Ser catalán no es un sentimiento sino un conocimiento. Nos sabemos catalanes como otros se saben españoles, rusos o mexicanos. Sentirse catalán es tan frágil como sentirse triste o contento, es lo mudable e inestable, lo discutible. Más bien nos sabemos catalanes porque la catalanidad es más bien una convicción intelectual que una experiencia emotiva. Ser catalanes es una parte destacada de la identidad de los ciudadanos y ciudadanas de nuestro país. Como lo puede ser la religión. Sabemos que somos cristianos o que no lo somos. Nos sabemos catalanes y nos sabemos hombres y mujeres. Es un conocimiento, una realidad que es mucho más que un sentimiento o una decisión. Porque, pongamos ahora un ejemplo, ¿qué pasaría si yo ahora declarara que me siento mujer y no hombre? ¿Y qué pasaría si yo no lo declarara como lo hacen, legítimamente, las personas transgenéricas para construir mi identidad sino exclusivamente para fastidiar a las mujeres, para deslegitimar el movimiento político feminista, para amputar sus derechos? ¿Sería aceptable? No todas las mujeres son feministas, claro que no.
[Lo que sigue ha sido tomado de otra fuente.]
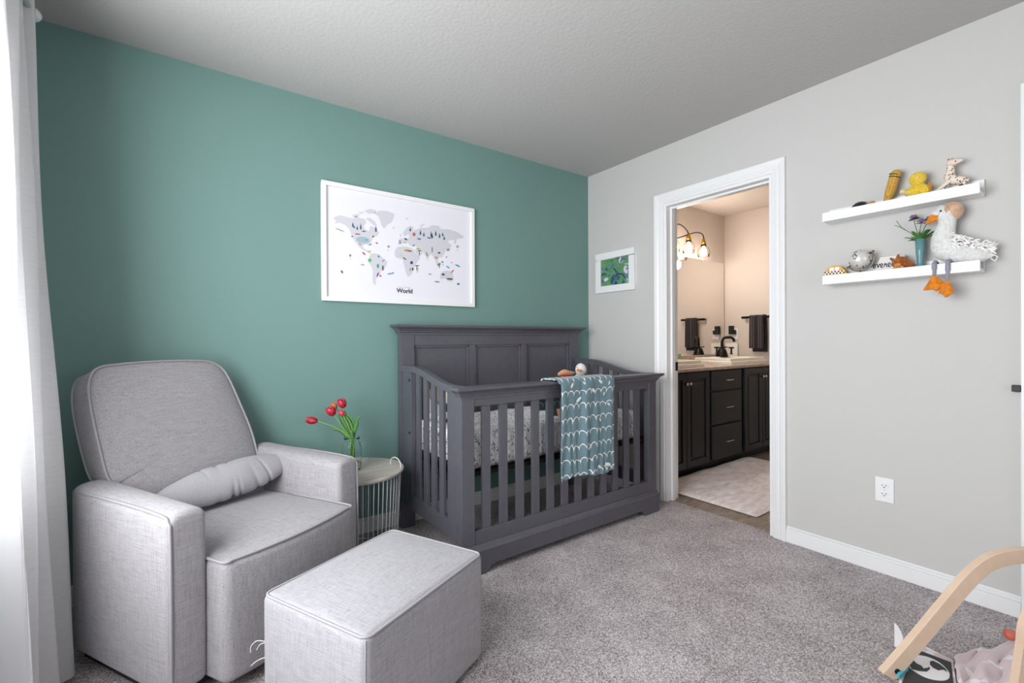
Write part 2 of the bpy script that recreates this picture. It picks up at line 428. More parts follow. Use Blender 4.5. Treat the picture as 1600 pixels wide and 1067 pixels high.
# ================================================================ CURTAIN + ROD
cr = thing('curtain_rod', 'white curtain rod with round end knob above the window at far left', 'curtain rod', (-3.12, -1.5, 2.26))
MB().tube([(-3.12, -.41, 2.27), (-3.12, -2.9, 2.27)], .011, 12).build('rod', M['white_metal'], cr, smooth=True)
MB().tube([(-3.12, -.41, 2.27), (-3.12, -.385, 2.27)], .014, 12).lathe([(0, 0), (.02, .004), (.028, .02), (.02, .036), (0, .042)], (-3.12, -.385, 2.27), 20, axis=(0, 1, 0)).build('finial', M['white_metal'], cr, smooth=True)
MB().tube([(-3.12, -.47, 2.27), (XL+.005, -.47, 2.27)], .008, 8).build('bracket', M['white_metal'], cr)
top = [(-3.25, -.37), (-3.11, -.41), (-3.20, -.44), (-3.115, -.475), (-3.20, -.51), (-3.12, -.545), (-3.20, -.575), (-3.135, -.60), (-3.138, -.605), (-3.14, -.61)]
bot = [(-3.23, -.46), (-2.985, -.585), (-3.13, -.65), (-3.01, -.705), (-3.13, -.76), (-3.03, -.80), (-3.12, -.83), (-3.04, -.875), (-3.042, -.88), (-3.045, -.884)]
T = smooth_path([(*p, 0) for p in top], 10); Bt = smooth_path([(*p, 0) for p in bot], 10); NN = len(T)-1
CU = thing('curtain', 'floor-length white curtain gathered in folds at the left edge beside the armchair', 'curtain', (-3.1, -.7, 0))
def drape(T, Bt, fold=.006):
    NN = len(T)-1
    def cf(u, v):
        i = min(NN, round(u*NN)); e = v**1.15
        p = T[i].lerp(Bt[i], e)
        return (p.x+fold*math.sin(9*v+u*14), p.y, 2.33-v*2.315)
    return MB().grid(cf, NN, 40)
drape(T, Bt).build('face_cloth', M['curtain'], CU, smooth=True)
lin_m = mat('curtain_lining', (246, 247, 250), .9); t = NT(lin_m)
tr = t.n('ShaderNodeBsdfTranslucent'); tr.inputs[0].default_value = (.95, .95, .96, 1); mx = t.n('ShaderNodeMixShader'); mx.inputs[0].default_value = .65
t.l(t.b.outputs[0], mx.inputs[1]); t.l(tr.outputs[0], mx.inputs[2]); t.l(mx.outputs[0], t.t.nodes['Material Output'].inputs[0])
T2 = smooth_path([(-3.14, -.61, 0), (-3.16, -.64, 0), (-3.185, -.66, 0), (-3.22, -.67, 0)], 12)
B2 = smooth_path([(-3.045, -.885, 0), (-3.09, -.915, 0), (-3.13, -.945, 0), (-3.18, -.96, 0)], 12)
drape(T2, B2, .004).build('lining', lin_m, CU, smooth=True)

# ================================================================ ARMCHAIR (glider)
CH = thing('armchair', 'light grey linen glider armchair with piped edges against the green wall', 'armchair', (-2.40, -.785, 0), R(29.5))
def chair_arm(s):
    cx = s*.329
    def wp(p):
        if p.z > 0: p.z += .012*(1-(p.x/.055)**2)
        if p.z > .15: p.z += .012*(p.y/.29)
        return p
    o = MB().soft((cx, .280, .325), (.057, .285, .275), .022, (.003, .004, 0), 12, warp=wp).build('armrest', M['chair'], CH, smooth=True, local=True)
    x = cx+s*.052
    path = smooth_path([(x, .55, .600), (x, .3, .602), (x, .05, .594), (x, .004, .575), (x, -.004, .53), (x, -.006, .3), (x, -.004, .05)], 8)
    MB().tube(path, .0045, 6).build('piping', M['piping'], o, smooth=True, local=True)
chair_arm(-1); chair_arm(1)
def seat_warp(p):
    # bowed front edge
    if p.y < 0: p.y -= .035*(1-(p.x/.275)**2)*min(1, -p.y/.2)
    return p
se = MB().soft((0, .23, .235), (.275, .315, .195), .028, (0, .004, .022), 16, warp=seat_warp).build('seat', M['chair'], CH, smooth=True, local=True)
pp = [(x/10*.268, -.078-.036*(1-(x/10)**2), .427+.003*(1-(x/10)**2)) for x in range(-10, 11)]
pp = [(-.27, .3, .430), (-.272, 0, .428)]+pp+[(.272, 0, .428), (.27, .3, .430)]
MB().tube(smooth_path(pp, 4), .005, 6).build('piping', M['piping'], se, smooth=True, local=True)
MB().box(-.36, .36, .03, .54, .02, .07).build('base', M['dark'], CH, local=True)
# back: T-shaped pad, tapered, reclined
def back_outline(g=0):
    L = [(-.272, .30), (-.272, .585), (-.280, .60), (-.300, .63), (-.307, .75), (-.309, .88), (-.300, .965), (-.268, 1.015), (-.19, 1.028), (-.05, 1.033), (.08, 1.030), (.15, 1.022), (.195, .995), (.222, .94), (.247, .82), (.268, .70), (.272, .60), (.272, .45), (.272, .30)]
    P = smooth_path([(x, z, 0) for x, z in L], 5); return [(p.x, p.y) for p in P]
OUT = back_outline(); CX, CZ = -.03, .70
def bk(x, z, d):
    """x, z on the back plane, d in front of it"""
    yb = .50+(z-.58)*.36 if z > .3 else .40
    return (x, yb-d*.94, z+d*.30*min(1, max(0, (z-.55)/.2)))
def pad(mb, outline, rings, cx, cz, f):
    n = len(outline); vs = []; fs = []
    for sc, d in rings:
        for x, z in outline: vs.append(f(cx+(x-cx)*sc, cz+(z-cz)*sc, d))
    for i in range(len(rings)-1):
        for j in range(n): fs.append((i*n+j, i*n+(j+1) % n, (i+1)*n+(j+1) % n, (i+1)*n+j))
    fs.append(tuple(range(n))); fs.append(tuple(range((len(rings)-1)*n, len(rings)*n)))
    mb.add(vs, fs)
mb = MB()
pad(mb, OUT, [(.3, -.140), (.8, -.138), (.97, -.132), (1, -.118), (1.005, -.07), (1, -.012), (.985, .0), (.93, .008), (.8, .017), (.6, .024), (.35, .027), (.1, .028)], CX, CZ, bk)
bo = mb.build('backrest', M['chair'], CH, smooth=True, local=True)
pts = [bk(CX+(x-CX)*1.0, CZ+(z-CZ)*1.0, .0) for x, z in OUT if z > .5]
MB().tube(pts, .0052, 6).build('piping', M['piping'], bo, smooth=True, local=True)
pts = [bk(CX+(x-CX)*1.0, CZ+(z-CZ)*1.0, -.127) for x, z in OUT if z > .5]
MB().tube(pts, .0045, 6).build('piping', M['piping'], bo, smooth=True, local=True)
# bolster cushion lying on the seat against the back
A = CH.name; Mx = MAT[A]
def bol(u, v):
    L = .62; x = -.29+L*u; e = min(1, math.sin(math.pi*min(max(u, .0), 1))**.38) if 0 < u < 1 else 0.02
    an = 2*math.pi*v
    cr_ = lambda c, s, k: math.exp(-((u-c+.03*math.sin(an*1.0+c*9))/s)**2)*k*(.5+.5*math.sin(an+c*5))
    r = e*(1-cr_(.40, .022, .14)-cr_(.50, .016, .26)-cr_(.545, .012, .14)-cr_(.66, .020, .12)-cr_(.745, .012, .18)-cr_(.30, .014, .10)+.02*math.sin(17*u+an*2))
    if abs(math.sin((an-.75)/2)) < .03: r *= .985
    ry, rz = .056, .070
    y = ry*math.cos(an)*r; z = rz*math.sin(an)*r
    z2 = z*math.cos(.25)-y*math.sin(.25)*-1; 
    return Mx @ Vector((x*.88+.040, .385+y+.22*z-.06*(x), .520+z2+.035*u))
tag(MB().grid(bol, 240, 36).build('bolster_cushion', M['bolster'], smooth=True), 'narrow wrinkled grey bolster cushion lying across the armchair seat', 'cushion')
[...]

Pero también es igualmente cierto que quien se reclame mujer solo para ir en contra de los derechos políticos y civiles de las mujeres puede ser calificado, por lo menos, de bien extraña mujer. De mujer instrumental, como mínimo. Los catalanes que solo lo son para ir en contra de los derechos políticos y civiles de los catalanes, los catalanes puramente instrumentales, que solo son catalanes para mostrarse hostiles al hecho vivo de Catalunya —la expresión es de Francesc Cambó—, ¿pueden ser criticados sin que nadie nos acuse de supremacistas, de totalitarios? Me temo que no. Y, sin embargo, todos sabemos perfectamente quién es catalán y quién no lo es, más allá de tanta teoría y de tanta palabrería.